Is it a preposition or it's something else?


3 Answers 3


"Using" is a participle, but it is an unusual participle in that "using" frequently acts like a preposition.

"I fought him using a sword" means the same as any of the following.

"I fought him with a sword." We clearly would classify ""with" as a preposition.

"Using a sword, I fought him." We would classify "using" as a participle used as an adjective modifying "I." This construction is grammatical, but not usual.

"I fought him by using a sword." We would classify "using" as a participle used as a gerund. This latter form, I suspect, has created by ellipsis the locution of "using" as a quasi-preposition. And that phrase is adverbial in function by describing how the subject fought.


-ing form of the verb is a non finite verb form that serves the function of other parts of speech in addition to its functioning as a verbal, the limitation being that it can't convey the sense of completion a finite verb does.

In the above examples ” using" discharges adverbial function by modify the verb of the respective sentences. I wouldn't call it gerund ( non finite noun form) but participle ( non finite form used both as adjective or adverb).

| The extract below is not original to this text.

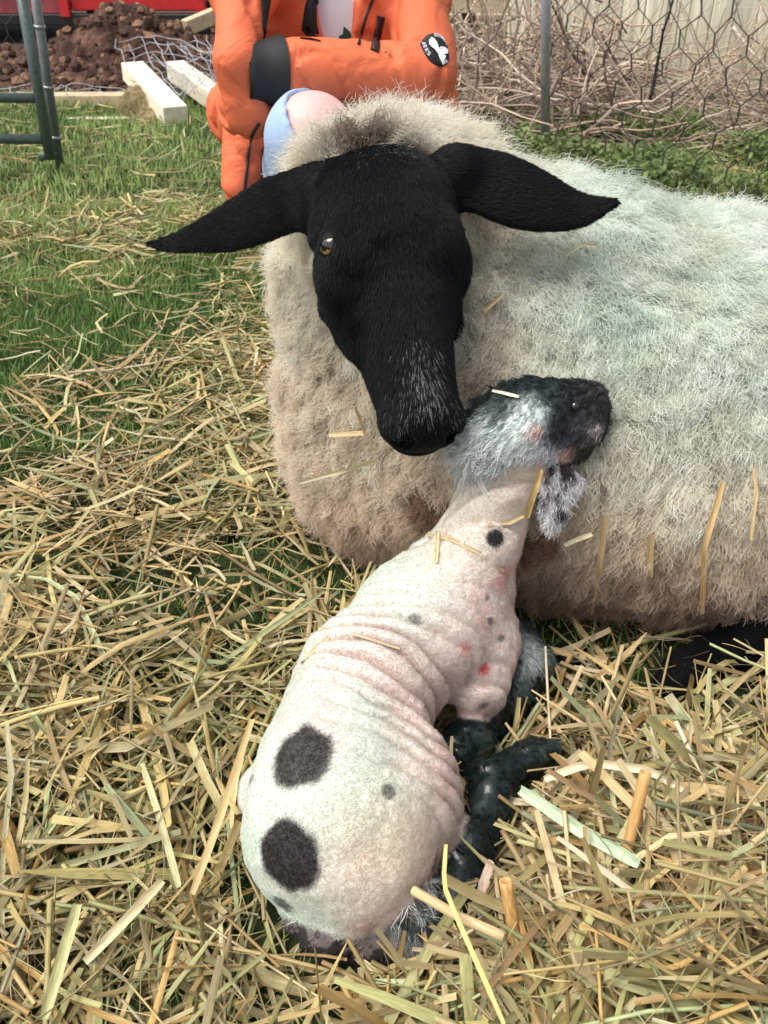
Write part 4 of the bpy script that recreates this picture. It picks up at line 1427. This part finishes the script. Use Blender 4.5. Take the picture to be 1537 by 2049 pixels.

  1. I fought with him using the sword.
  2. Using sword is not good for children.

The verb's form is yes, present participle.... Yet, second using is gerund because it has played the role of nominative action.

First I think is not gerund to be told, though it can be called a verb form that we say differently as verb 4, present participle or gerund form. Gerund with its original role and Gerund form are different.